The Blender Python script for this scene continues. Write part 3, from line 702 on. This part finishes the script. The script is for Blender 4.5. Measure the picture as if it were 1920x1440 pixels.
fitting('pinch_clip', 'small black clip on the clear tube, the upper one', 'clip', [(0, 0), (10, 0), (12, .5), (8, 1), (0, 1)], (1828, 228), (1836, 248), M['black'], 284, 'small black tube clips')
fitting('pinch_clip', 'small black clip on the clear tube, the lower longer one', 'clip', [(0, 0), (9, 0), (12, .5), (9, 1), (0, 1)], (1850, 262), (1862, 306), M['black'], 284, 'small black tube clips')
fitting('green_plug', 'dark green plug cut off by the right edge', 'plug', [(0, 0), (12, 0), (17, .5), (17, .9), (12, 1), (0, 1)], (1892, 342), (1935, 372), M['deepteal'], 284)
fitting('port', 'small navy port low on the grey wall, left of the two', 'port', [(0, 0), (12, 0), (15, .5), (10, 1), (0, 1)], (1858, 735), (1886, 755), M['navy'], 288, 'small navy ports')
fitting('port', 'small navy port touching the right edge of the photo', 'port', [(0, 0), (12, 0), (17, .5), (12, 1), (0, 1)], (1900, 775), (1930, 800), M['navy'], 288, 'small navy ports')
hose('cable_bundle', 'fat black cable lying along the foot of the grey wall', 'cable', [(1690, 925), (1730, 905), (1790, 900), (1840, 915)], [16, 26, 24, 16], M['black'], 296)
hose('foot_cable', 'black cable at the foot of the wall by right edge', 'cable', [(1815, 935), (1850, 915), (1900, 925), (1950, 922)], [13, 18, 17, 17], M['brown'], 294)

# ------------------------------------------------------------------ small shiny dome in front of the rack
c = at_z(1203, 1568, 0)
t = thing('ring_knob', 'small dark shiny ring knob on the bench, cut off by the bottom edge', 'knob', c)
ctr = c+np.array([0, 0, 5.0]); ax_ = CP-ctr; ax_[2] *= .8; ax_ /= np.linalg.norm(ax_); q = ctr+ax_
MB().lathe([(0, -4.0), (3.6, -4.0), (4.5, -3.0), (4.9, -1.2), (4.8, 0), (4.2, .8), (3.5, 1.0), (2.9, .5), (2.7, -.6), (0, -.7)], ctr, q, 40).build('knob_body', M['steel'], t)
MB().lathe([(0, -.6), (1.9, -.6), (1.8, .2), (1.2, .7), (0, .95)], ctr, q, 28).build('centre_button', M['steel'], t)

(Work to complete) Look above and repeat, character for character, the lines from the first one to the line with "hose('foot_cable', 'black cable", counting both.

(Completed exercise)
The Blender Python script for this scene continues. Write part 3, from line 702 on. This part finishes the script. The script is for Blender 4.5. Measure the picture as if it were 1920x1440 pixels.
fitting('pinch_clip', 'small black clip on the clear tube, the upper one', 'clip', [(0, 0), (10, 0), (12, .5), (8, 1), (0, 1)], (1828, 228), (1836, 248), M['black'], 284, 'small black tube clips')
fitting('pinch_clip', 'small black clip on the clear tube, the lower longer one', 'clip', [(0, 0), (9, 0), (12, .5), (9, 1), (0, 1)], (1850, 262), (1862, 306), M['black'], 284, 'small black tube clips')
fitting('green_plug', 'dark green plug cut off by the right edge', 'plug', [(0, 0), (12, 0), (17, .5), (17, .9), (12, 1), (0, 1)], (1892, 342), (1935, 372), M['deepteal'], 284)
fitting('port', 'small navy port low on the grey wall, left of the two', 'port', [(0, 0), (12, 0), (15, .5), (10, 1), (0, 1)], (1858, 735), (1886, 755), M['navy'], 288, 'small navy ports')
fitting('port', 'small navy port touching the right edge of the photo', 'port', [(0, 0), (12, 0), (17, .5), (12, 1), (0, 1)], (1900, 775), (1930, 800), M['navy'], 288, 'small navy ports')
hose('cable_bundle', 'fat black cable lying along the foot of the grey wall', 'cable', [(1690, 925), (1730, 905), (1790, 900), (1840, 915)], [16, 26, 24, 16], M['black'], 296)
hose('foot_cable', 'black cable at the foot of the wall by right edge', 'cable', [(1815, 935), (1850, 915), (1900, 925), (1950, 922)], [13, 18, 17, 17], M['brown'], 294)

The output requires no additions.